• Task statement
Reproduce the first line and every line after it, exactly, through the one containing "from mathutils import Vector, Matrix". Leave out the rest.
(begin)
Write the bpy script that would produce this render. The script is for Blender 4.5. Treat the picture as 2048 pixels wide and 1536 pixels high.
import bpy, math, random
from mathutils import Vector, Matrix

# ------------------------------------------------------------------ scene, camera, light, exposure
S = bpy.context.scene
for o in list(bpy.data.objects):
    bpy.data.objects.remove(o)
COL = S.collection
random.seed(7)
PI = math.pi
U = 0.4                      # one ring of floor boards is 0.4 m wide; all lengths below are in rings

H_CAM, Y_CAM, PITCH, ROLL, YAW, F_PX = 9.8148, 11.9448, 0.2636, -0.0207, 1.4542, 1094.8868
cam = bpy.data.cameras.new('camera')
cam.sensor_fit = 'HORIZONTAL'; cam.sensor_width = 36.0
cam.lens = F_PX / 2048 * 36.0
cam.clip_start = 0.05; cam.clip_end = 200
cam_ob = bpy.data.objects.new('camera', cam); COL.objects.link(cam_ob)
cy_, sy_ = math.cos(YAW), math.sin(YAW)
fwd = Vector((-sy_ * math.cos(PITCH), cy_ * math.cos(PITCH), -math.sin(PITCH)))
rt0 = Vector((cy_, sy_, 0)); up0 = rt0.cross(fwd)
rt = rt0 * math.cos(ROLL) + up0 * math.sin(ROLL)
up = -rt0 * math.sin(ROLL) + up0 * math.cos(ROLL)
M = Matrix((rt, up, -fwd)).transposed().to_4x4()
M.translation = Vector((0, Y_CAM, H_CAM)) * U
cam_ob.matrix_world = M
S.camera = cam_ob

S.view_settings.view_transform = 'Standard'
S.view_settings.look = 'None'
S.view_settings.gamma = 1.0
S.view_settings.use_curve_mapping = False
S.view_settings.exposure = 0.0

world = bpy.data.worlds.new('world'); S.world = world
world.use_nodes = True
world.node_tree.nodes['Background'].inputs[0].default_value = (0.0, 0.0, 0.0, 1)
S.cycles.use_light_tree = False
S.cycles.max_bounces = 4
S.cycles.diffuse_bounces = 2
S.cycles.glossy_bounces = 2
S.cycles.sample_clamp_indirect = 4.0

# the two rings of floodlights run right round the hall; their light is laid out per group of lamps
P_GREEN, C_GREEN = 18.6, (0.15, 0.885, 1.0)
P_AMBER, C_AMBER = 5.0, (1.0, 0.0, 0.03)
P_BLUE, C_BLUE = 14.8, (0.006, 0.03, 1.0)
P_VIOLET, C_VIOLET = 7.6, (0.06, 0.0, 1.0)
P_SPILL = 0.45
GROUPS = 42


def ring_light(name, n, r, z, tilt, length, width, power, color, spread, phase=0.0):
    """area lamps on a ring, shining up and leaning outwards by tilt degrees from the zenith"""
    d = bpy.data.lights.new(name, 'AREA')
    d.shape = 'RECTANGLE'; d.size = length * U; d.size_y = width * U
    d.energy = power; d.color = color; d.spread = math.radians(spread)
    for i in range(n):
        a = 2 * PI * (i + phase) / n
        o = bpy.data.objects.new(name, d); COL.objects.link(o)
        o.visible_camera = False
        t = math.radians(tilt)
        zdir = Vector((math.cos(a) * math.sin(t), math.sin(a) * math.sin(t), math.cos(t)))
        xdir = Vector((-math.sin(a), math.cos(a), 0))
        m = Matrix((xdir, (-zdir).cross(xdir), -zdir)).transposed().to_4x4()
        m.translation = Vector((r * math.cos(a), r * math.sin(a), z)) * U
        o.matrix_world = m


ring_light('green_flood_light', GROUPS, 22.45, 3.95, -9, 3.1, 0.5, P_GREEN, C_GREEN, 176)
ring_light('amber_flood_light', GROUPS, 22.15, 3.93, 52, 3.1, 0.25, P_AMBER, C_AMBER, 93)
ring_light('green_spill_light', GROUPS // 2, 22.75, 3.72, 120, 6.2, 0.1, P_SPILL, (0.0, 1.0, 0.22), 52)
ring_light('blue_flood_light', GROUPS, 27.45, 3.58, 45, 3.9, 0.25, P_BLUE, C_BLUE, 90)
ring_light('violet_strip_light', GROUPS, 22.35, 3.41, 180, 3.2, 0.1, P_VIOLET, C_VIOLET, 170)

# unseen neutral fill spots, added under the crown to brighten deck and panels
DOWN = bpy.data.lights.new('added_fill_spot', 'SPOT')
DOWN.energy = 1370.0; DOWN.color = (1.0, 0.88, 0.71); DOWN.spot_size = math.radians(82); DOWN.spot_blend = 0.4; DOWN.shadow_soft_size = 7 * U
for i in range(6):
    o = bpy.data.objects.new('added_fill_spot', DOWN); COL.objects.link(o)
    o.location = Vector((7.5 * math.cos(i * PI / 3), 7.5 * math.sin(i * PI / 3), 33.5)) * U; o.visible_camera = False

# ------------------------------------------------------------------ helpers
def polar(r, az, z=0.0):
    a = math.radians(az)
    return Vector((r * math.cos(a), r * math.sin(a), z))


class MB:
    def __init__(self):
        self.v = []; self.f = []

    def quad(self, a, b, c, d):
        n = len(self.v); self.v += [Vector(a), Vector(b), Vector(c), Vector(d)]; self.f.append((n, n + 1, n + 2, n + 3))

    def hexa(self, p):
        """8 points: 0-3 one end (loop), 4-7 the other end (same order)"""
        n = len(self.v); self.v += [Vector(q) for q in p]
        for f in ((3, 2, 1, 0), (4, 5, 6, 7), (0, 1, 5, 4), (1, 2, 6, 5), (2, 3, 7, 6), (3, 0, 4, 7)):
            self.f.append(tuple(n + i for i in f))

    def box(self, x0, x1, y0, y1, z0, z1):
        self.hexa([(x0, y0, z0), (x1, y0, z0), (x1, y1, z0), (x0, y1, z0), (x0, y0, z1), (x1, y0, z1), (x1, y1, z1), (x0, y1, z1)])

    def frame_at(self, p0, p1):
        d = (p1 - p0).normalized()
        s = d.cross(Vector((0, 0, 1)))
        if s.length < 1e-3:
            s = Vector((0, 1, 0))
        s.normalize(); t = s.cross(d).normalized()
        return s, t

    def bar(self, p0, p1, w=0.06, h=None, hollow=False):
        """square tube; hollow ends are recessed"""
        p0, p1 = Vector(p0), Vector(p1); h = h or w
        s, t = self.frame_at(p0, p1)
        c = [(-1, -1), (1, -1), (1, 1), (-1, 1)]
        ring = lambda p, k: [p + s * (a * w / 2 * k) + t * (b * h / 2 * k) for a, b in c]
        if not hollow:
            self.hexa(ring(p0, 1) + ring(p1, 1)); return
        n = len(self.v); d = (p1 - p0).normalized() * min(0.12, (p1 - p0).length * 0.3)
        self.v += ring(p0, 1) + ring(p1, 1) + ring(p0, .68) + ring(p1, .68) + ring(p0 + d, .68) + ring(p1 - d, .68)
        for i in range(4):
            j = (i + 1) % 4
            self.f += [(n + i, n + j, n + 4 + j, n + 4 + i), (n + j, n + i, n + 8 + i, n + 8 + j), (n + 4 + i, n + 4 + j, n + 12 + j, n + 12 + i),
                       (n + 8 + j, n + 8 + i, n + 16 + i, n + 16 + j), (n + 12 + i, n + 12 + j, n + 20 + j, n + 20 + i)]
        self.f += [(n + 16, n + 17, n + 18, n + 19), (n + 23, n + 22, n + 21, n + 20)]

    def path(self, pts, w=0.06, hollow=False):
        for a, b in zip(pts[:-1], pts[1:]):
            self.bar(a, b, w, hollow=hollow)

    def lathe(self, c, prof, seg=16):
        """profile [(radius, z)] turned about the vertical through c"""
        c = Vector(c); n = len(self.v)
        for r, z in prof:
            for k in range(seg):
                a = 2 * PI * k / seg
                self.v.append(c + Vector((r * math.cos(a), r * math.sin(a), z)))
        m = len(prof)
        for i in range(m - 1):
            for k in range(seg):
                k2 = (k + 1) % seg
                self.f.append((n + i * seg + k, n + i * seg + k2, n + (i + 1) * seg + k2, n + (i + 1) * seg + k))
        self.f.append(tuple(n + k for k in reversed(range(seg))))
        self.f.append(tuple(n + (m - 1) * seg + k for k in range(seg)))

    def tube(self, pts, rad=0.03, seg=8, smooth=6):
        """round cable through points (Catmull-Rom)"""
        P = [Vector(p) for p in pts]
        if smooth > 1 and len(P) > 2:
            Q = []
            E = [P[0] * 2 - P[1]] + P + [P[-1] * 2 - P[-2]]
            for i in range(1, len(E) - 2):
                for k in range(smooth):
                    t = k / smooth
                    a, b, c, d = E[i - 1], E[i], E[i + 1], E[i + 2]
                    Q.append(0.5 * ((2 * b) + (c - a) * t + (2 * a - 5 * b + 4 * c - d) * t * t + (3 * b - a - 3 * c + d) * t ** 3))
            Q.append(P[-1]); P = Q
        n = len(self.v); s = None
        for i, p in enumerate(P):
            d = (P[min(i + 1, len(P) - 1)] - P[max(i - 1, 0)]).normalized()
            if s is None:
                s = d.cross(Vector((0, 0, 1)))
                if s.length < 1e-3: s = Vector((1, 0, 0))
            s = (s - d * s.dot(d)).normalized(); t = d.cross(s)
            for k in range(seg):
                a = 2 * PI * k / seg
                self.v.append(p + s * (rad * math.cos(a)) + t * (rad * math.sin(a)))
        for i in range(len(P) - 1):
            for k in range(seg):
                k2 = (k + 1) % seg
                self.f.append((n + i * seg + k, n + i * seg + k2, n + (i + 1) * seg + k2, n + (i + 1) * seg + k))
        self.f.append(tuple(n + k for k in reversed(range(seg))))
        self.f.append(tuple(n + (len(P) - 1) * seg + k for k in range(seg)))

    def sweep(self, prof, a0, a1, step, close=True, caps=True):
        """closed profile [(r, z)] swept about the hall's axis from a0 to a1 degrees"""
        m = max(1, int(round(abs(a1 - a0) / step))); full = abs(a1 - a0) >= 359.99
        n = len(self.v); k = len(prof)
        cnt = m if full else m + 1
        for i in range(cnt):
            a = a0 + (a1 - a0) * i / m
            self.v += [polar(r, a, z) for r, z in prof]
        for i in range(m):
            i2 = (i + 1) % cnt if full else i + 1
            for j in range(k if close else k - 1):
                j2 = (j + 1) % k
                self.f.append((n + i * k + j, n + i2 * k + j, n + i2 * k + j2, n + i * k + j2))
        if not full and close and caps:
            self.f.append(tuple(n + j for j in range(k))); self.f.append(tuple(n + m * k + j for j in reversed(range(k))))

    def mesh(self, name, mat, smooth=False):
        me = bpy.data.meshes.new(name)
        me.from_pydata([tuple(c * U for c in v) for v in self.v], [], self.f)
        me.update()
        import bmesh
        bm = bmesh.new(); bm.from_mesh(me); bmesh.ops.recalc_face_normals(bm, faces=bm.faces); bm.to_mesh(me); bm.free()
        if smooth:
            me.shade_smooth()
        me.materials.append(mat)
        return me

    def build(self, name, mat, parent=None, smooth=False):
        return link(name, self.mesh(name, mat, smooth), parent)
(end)
• Solution for this exercise
Write the bpy script that would produce this render. The script is for Blender 4.5. Treat the picture as 2048 pixels wide and 1536 pixels high.
import bpy, math, random
from mathutils import Vector, Matrix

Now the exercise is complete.